Sergei Lukyanenko : The Night Watch (Heinemann 2006)
Like a gust of fresh cold winter’s air on a midsummer’s day Russian author Sergei Lukyanenko steps up and revitalises a favourite fantasy world; presenting an eternal struggle between good and evil in a new and blinding light. With not a damn cape, count or coffin to be seen in a modern vivid urban Russia, replete with echoes of communism and the impact of free trade and the Mafia. Sergei pulls no punches and drags you mercilessly into a world of gritty realism where there is a price to be paid for every thought, word and deed. With no fanfare or velvet build up, the unseen world of Twilight, inhabited by dark ones and light ones or known collectively as “others” is revealed.
This is where Sergei triumphs as a new giant of literature in his vivid descriptions and by laying down a carefully described world of good and evil, light and dark. With a clear vision Sergei has swept away the flights of nonsensical semi-eroticism one almost expects from any book with a vampire in it. In the footsteps of Tolkien and Frank Herbert, Sergei has meticulously created a wholly feasible onion layered society of “others” which as complex as it is, has some simple truths that form a precise and sturdy structure.
With out spilling too many beans about Night Watch and ruining it for you if you haven’t read it yet, one of my own pet peeves when reading reviews. Let me just say this, Sergei has finally given vampires, werewolves, witches and warlocks a truly practical modern world to live in. Gone are the clichés of garlic and sunlight of death etc. Sergei firmly wipes away the cobwebs and makes this age old theme shine once more.
It is a world that scares you because it seems so close to “reality” yet it stands firmly apart, a world where “normal” humans are sheep before a pack of wolves or “dark ones”. But again so close to home as even this slaughter of innocents for food is a process that is watched, reported, recorded, categorised and classified much like any commercial city abattoir. A world where the callousness of organised bureaucracy is akin to extended front line soldiering in it’s effects upon the members of the “light ones” at the Night Watch and their counterparts at the Day Watch.
Sergei makes his dark world of organised mayhem again stand out because the battle between good and evil has matured. It is no longer a primal battle driven only by brute strength and single minded determination to kill or protect. Sergei has given these two forces perhaps their biggest burden ever, an enforced peace. Like a thousand year old Berlin wall, so the Night Watch and Day Watch stand divided, but just like the ambiguousness of the Cold War era, a peace enforced means just be more careful and deceptive. This peace is also compromises and sees the innocent die. While the “light ones” more than capable of protecting them are prevented by a bureaucratic spreadsheet of balancing statistics and compromises to keep the peace. Yet the system makes perfect sense, a logical outcome of the thousands of years of outright war between the two sides.
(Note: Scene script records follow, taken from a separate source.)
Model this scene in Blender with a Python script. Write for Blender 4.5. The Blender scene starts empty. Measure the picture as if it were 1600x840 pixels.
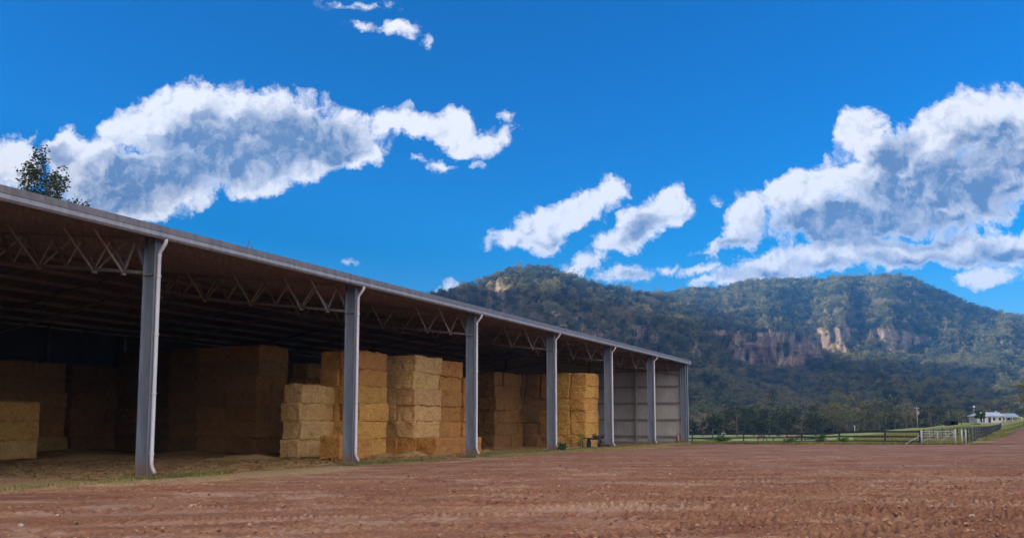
import bpy, bmesh, math, random
import numpy as np
from mathutils import Vector, Matrix
R = math.radians
C = bpy.context.scene
COL = C.collection
random.seed(4); RNG = np.random.default_rng(7)

# ------------------------------------------------------------------ camera
FPX, CX, CY, EYE = 1300., 800., 545., 1.6        # focal length in photo pixels, principal point, eye height
PITCH = math.atan(120/1300)
cam = bpy.data.objects.new('camera', bpy.data.cameras.new('camera')); COL.objects.link(cam)
cam.location = (0, 0, EYE); cam.rotation_euler = (R(90)+PITCH, 0, 0)
cam.data.sensor_width = 36; cam.data.lens = 36*FPX/1600
cam.data.shift_y = (545-420)/1600
cam.data.clip_start = .1; cam.data.clip_end = 20000
C.camera = cam

# ------------------------------------------------------------------ light
SUN_AZ, SUN_EL = -106., 11.       # degrees from +Y towards +X, elevation
SKY_STRENGTH = .05
SUN_STRENGTH = 5.
EXPOSURE = 1.66
C.view_settings.view_transform = 'Standard'; C.view_settings.look = 'None'
C.view_settings.gamma = 1; C.view_settings.use_curve_mapping = False
C.view_settings.exposure = EXPOSURE
sun = bpy.data.objects.new('sun', bpy.data.lights.new('sun', 'SUN')); COL.objects.link(sun)
sun.data.energy = SUN_STRENGTH; sun.data.angle = R(.5); sun.data.color = (1, .86, .68)
sd = Vector((math.sin(R(SUN_AZ))*math.cos(R(SUN_EL)), math.cos(R(SUN_AZ))*math.cos(R(SUN_EL)), math.sin(R(SUN_EL))))
sun.rotation_euler = sd.to_track_quat('Z', 'Y').to_euler()
sun.location = (0, 0, 400)

def ray(px, py):
    x = (px-CX)/FPX; z = -(py-CY)/FPX; c, s = math.cos(PITCH), math.sin(PITCH)
    return x, c-z*s, s+z*c

class NT:
    """small helper to write node trees"""
    def __init__(s, tree): s.t = tree; s.l = tree.links
    def n(s, typ, ins=None, **kw):
        nd = s.t.nodes.new(typ)
        for k, v in kw.items(): setattr(nd, k, v)
        for k, v in (ins or {}).items():
            sock = nd.inputs[k]
            if isinstance(v, bpy.types.NodeSocket): s.l.new(v, sock)
            else: sock.default_value = v
        return nd
    def m(s, op, a, b=None, c=None, clamp=False):
        nd = s.t.nodes.new('ShaderNodeMath'); nd.operation = op; nd.use_clamp = clamp
        for i, v in enumerate((a, b, c)):
            if v is None: continue
            if isinstance(v, bpy.types.NodeSocket): s.l.new(v, nd.inputs[i])
            else: nd.inputs[i].default_value = v
        return nd.outputs[0]
    def ss(s, v, a, b, lo=0., hi=1.):
        nd = s.n('ShaderNodeMapRange', {0: v, 1: a, 2: b, 3: lo, 4: hi}, interpolation_type='SMOOTHSTEP')
        return nd.outputs[0]
    def mix(s, f, a, b, blend='MIX'):
        nd = s.t.nodes.new('ShaderNodeMix'); nd.data_type = 'RGBA'; nd.blend_type = blend; nd.clamp_factor = True
        for k, v in ((0, f), (6, a), (7, b)):
            if isinstance(v, bpy.types.NodeSocket): s.l.new(v, nd.inputs[k])
            else: nd.inputs[k].default_value = v if k == 0 else (v[0], v[1], v[2], 1)
        return nd.outputs[2]
    def noise(s, vec, scale, detail=4, rough=.55, dist=0.):
        return s.n('ShaderNodeTexNoise', {'Vector': vec, 'Scale': scale, 'Detail': detail, 'Roughness': rough, 'Distortion': dist})

# ---- the sky: Nishita air with broken cumulus
world = bpy.data.worlds.new('World'); C.world = world; world.use_nodes = True
wt = world.node_tree; wt.nodes.clear(); w = NT(wt)
def cloud_field(name, blobs):
    """union of soft cloud masses in the plane of the sky (x/y, z/y)"""
    g = bpy.data.node_groups.new(name, 'ShaderNodeTree'); q = NT(g)
    g.interface.new_socket('P', in_out='INPUT', socket_type='NodeSocketVector')
    g.interface.new_socket('D', in_out='OUTPUT', socket_type='NodeSocketFloat')
    gi = g.nodes.new('NodeGroupInput'); go = g.nodes.new('NodeGroupOutput')
    acc = None
    for b in blobs:
        px, py, rx, ry = b[:4]; rot = b[4] if len(b) > 4 else 0
        r = ray(px, py)
        mp = q.n('ShaderNodeMapping', {'Vector': gi.outputs[0], 'Location': (r[0]/r[1], r[2]/r[1], 0),
                 'Rotation': (0, 0, R(-rot)), 'Scale': (rx/FPX, ry/FPX, 1)}, vector_type='TEXTURE')
        ln = q.n('ShaderNodeVectorMath', {0: mp.outputs[0]}, operation='LENGTH').outputs['Value']
        s_ = min(1.15, max(.22, min(rx, ry)/30))
        fl = q.m('MULTIPLY_ADD', ln, -s_, s_)
        acc = fl if acc is None else q.m('SMOOTH_MAX', acc, fl, .22)
    q.l.new(acc, go.inputs[0])
    return g
# px, py, rx, ry, tilt(clockwise, deg)
BLOBS = [(20,250,50,50),(35,222,22,18),(100,228,52,36),(150,258,85,62),(210,198,66,44,-30),(270,188,78,64,-25),(340,200,110,76),(450,205,110,66,8),
 (250,275,115,62),(185,305,90,44),(360,250,120,46,-10),(470,240,95,42,-14),(545,205,66,44,10),(560,236,60,26,-10),(612,192,44,30,-30),(655,192,46,24),
 (702,192,42,32),(735,212,52,24,-8),(775,206,34,14,-12),(690,257,24,11,-20),(740,243,18,9),(655,245,18,9),(400,285,70,22,-12),(240,330,40,22,-25),
 (955,290,40,24,-20),(885,335,110,34,-27),(850,372,40,26,-20),(800,372,52,17,-14),(1052,306,34,27),(1000,348,90,33,-33),(915,406,56,20,-18),(975,428,64,17,-4),(1035,416,34,8,-12),(695,451,36,9,-8),(550,414,24,9,-10),
 (1575,205,75,75),(1490,205,90,56,-22),(1400,275,130,80,-20),(1352,212,44,46),(1255,300,100,46,-20),(1168,338,48,44,-30),(1320,345,160,40,-6),(1500,300,120,72,-8),(1560,265,70,60),(1140,380,60,18,-8),
 (1200,425,115,26,-10),(1140,440,60,14,-6),(1300,402,95,32,-10),(1400,388,95,32,-4),(1500,385,95,30,4),(1590,385,70,38),(1540,428,58,22,-6),(1100,418,34,14,-20),
 (1580,326,17,13),(1115,320,14,9),(615,40,36,18),(561,38,20,10),(662,60,10,14,-40),(575,0,52,9),(792,182,16,7)]
DARK = [(390,222,170,56,-4),(500,210,80,40,8),(210,275,120,46,-8),(165,305,100,40),(90,240,26,22),(350,268,120,26,-12),(530,235,44,18,-14),
 (1310,350,130,34,-6),(1450,290,130,52,-16),(1260,374,160,20,-5),(1450,350,110,30),(1550,240,80,54),(1570,395,60,18),(1560,300,60,40),(1400,240,50,30,-20),
 (1010,352,36,14,-32),(860,378,34,10,-15),(980,432,60,9,-4),(1460,402,110,14),(1330,420,80,14),(1200,434,70,9)]
gF = cloud_field('cloud_masses', BLOBS); gD = cloud_field('cloud_depth', DARK)
geo = w.n('ShaderNodeTexCoord').outputs['Generated']
sep = w.n('ShaderNodeSeparateXYZ', {0: geo})
ay = w.m('MAXIMUM', w.m('ABSOLUTE', sep.outputs[1]), .02)
U = w.m('DIVIDE', sep.outputs[0], ay); Wv = w.m('DIVIDE', sep.outputs[2], ay)
P = w.n('ShaderNodeCombineXYZ', {0: U, 1: Wv, 2: 0.}).outputs[0]
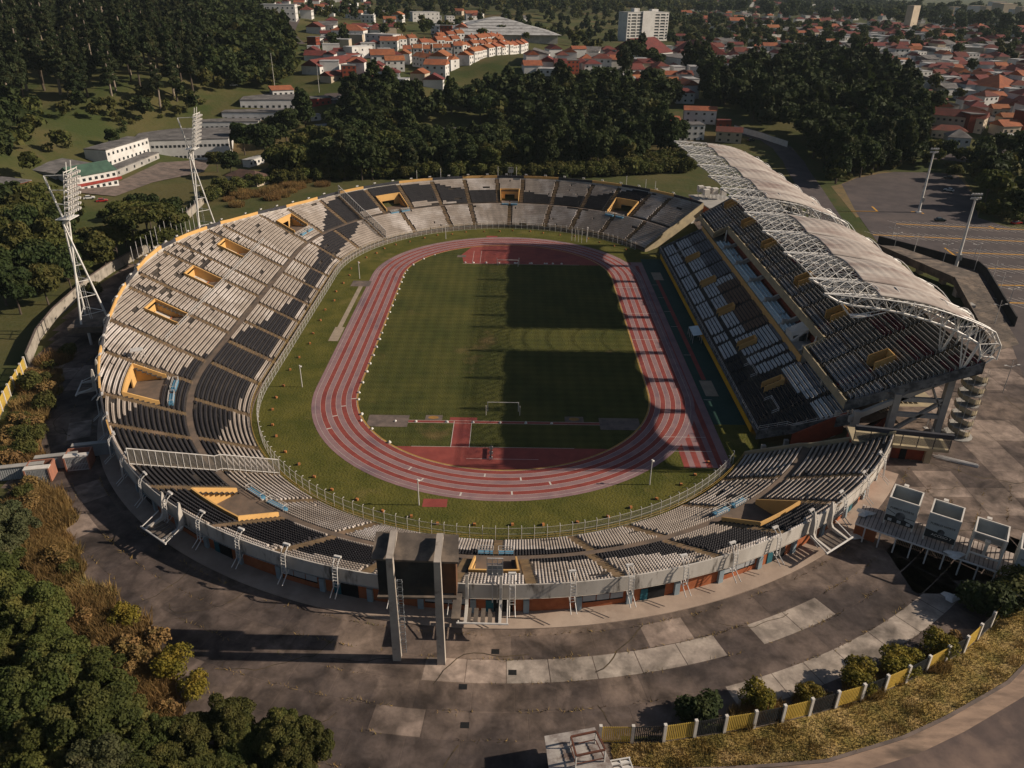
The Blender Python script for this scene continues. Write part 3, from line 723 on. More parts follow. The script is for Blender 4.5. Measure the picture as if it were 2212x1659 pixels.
for y in UVOM:
    b = MB(); x0, x1 = 79.3, 83.2
    for s in (-1, 1):
        q = [(x0, y+s*1.75-.12), (x1, y+s*1.75-.12), (x1, y+s*1.75+.12), (x0, y+s*1.75+.12)]
        b.hexa([(u, v, 16.6) for u, v in q]+[(u, v, h) for (u, v), h in zip(q, (20.4, 22.2, 22.2, 20.4))], 0)
    b.hexa([(x1-.1, y-1.6, 16.6), (x1+.1, y-1.6, 16.6), (x1+.1, y+1.6, 16.6), (x1-.1, y+1.6, 16.6), (x1-.1, y-1.6, 22.1), (x1+.1, y-1.6, 22.1), (x1+.1, y+1.6, 22.1), (x1-.1, y+1.6, 22.1)], 0)
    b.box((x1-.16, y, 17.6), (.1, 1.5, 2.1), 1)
    rect(b, x0, y-1.6, x1, y+1.6, 17.55, 2)
    b.build('vomitory', [m_yel, m_dark, mat('orange_floor', (0.42, 0.10, 0.03), (0.34, 0.08, 0.03), s=0.6)], main)
# front parapet: cream beam of the middle part, low parapets either side
def xwall(name, pts, h0, h1, t, m):
    b = MB()
    for (xa, ya, za), (xb_, yb, zb_) in zip(pts[:-1], pts[1:]):
        L = math.hypot(xb_-xa, yb-ya); nx, ny = -(yb-ya)/L*t, (xb_-xa)/L*t
        b.hexa([(xa, ya, za+h0), (xb_, yb, zb_+h0), (xb_+nx, yb+ny, zb_+h0), (xa+nx, ya+ny, za+h0), (xa, ya, za+h1), (xb_, yb, zb_+h1), (xb_+nx, yb+ny, zb_+h1), (xa+nx, ya+ny, za+h1)])
    return b.build(name, [m], main)
xwall('front_beam', [(75.7, 47.5, 16.7), (75.7, -46.5, 16.7)], -1.4, 1.0, 0.45, m_cream)
xwall('front_beam', [(71.2, -46.5, 14.4), (71.2, -73.4, 14.4)], -1.2, 0.9, 0.4, m_cream)
xwall('front_beam', [(71.2, 72, 14.4), (71.2, 47.5, 14.4)], -1.2, 0.9, 0.4, m_cream)
xwall('front_beam', [(75.9, -46.7, 16.7), (71.2, -46.7, 14.4)], -1.2, 0.9, 0.4, m_cream)
xwall('front_beam', [(71.2, 47.7, 14.4), (75.9, 47.7, 16.7)], -1.2, 0.9, 0.4, m_cream)
b = MB()
for y in (-46.2, -46.2+3, 47):
    b.tube((75.4, y, 12.1), (75.4, y, 16.4), 0.22, 0, 5); b.tube((75.4, y, 15.8), (75.4, y+2.2, 12.2), 0.16, 0, 5)
b.build('strut', [m_steel], main)
xwall('edge_beam', [(71.3, -73.5, 14.1), (93.6, -79.1, 26.2)], -1.5, 0.7, 0.5, m_stain)
xwall('edge_beam', [(93.6, 76.8, 26.2), (71.3, 72.2, 14.1)], -1.5, 0.7, 0.5, m_stain)
# guard rails along every row
b = MB()
for k, (x, z) in enumerate(urows):
    if k == 0: continue
    for y0, y1 in useg(x):
        ys2 = [y0]+[a for a in sorted(UA) if y0 < a < y1]+[y1]
        for a, c in zip(ys2[:-1], ys2[1:]):
            if c-a < 1.8: continue
            a2, c2 = a+.75, c-.75
            b.tube((x+.05, a2, z+.95), (x+.05, c2, z+.95), 0.042, 0, 4, cap=False)
            for y in (a2, c2): b.tube((x+.05, y, z), (x+.05, y, z+.95), 0.042, 0, 4, cap=False)
b.build('guard_rail', [m_metal], main)
# seats of both tiers
def lower_mat(x, y):
    if -20.5 < y < 15 and x > 65.4 and y > -21: return 2
    if y < -30 and x < 62.0 and not (x < 0): return 1
    if y < -44 and x < 66.5-(y+44)*.02: return 1
    if y < -58 and x < 68: return 1
    if x > 70.5 or (y > 20 and x > 66): return 3
    return 0
P_, T_, B_ = [], [], []
for x, z in lrows[1:]:
    y0, y1 = ynear_low(x)+1.0, yfar_low(x)-1.0
    yy = np.arange(y0, y1, 0.5); ok = np.ones(len(yy), bool)
    for a in LA: ok &= np.abs(yy-a) > 0.85
    if 61.6 < x+.5 < 66.8:
        for a in LBOX: ok &= np.abs(yy-a) > 2.2
    if 60.0 < x < 62.2:
        for a in (-41.5, -59.5): ok &= np.abs(yy-a) > 3.2
    if x > 71.0: ok &= yy < -47.5
    ok &= rng.random(len(yy)) > 0.02
    if 61.2 < x < 62.0: ok &= False
    yy = yy[ok]
    P_.append(np.stack([np.full(len(yy), x+.5), yy, np.full(len(yy), z)], 1)); T_.append(np.tile([0.0, -1.0], (len(yy), 1)))
    B_.append(np.array([lower_mat(x, y) for y in yy]))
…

Sergei presents this brave ancient world primarily through the eyes of his protagonist Anton a medium level peon in the Night Watch organisation to begin with. With his fresh eyes newly forced away from the computer screen of an IT system analyst, and into the cold wall front lines. From his narrow and naïve black and white perspective we wade into ever increasing shades of grey the closer he gets to the wall between good and evil. Which like an eternally decreasing golden rectangle spirals smaller and smaller, but never without another subdivision possible, and so that final dividing line between is never found. In a game of constant life and death Anton though somewhat calloused by passing events never looses his essential humanitarian core. It is this core that forces a towering but reluctant hero to emerge when the occasion calls for a selfless act driven by more than just the ancient game between light and dark. Again it is Sergei’s deep realism of character and world that keeps you close and intimately involved in Anton’s gradual change that echoes that of the reader discovering with him the truth’s of Sergei’s complex yet wholly believable eternal struggle.
The Night Watch marks a new era in fantasy, one in which we are not as readers continually fobbed off into prescribed tolkienesque fantasy landscapes. Where authors must conceive and create new fresh portrayals backed by in-depth well thought out worlds and deep believable characters, within one book. Yes there are three more books in the Night Watch series, but Sergei just doesn’t have that; let’s write one long verbose prescribed novel and chop it up into 10 books for more money, feeling to his works. I believe there is a new giant amongst us, and his name is Sergei Lukyanenko.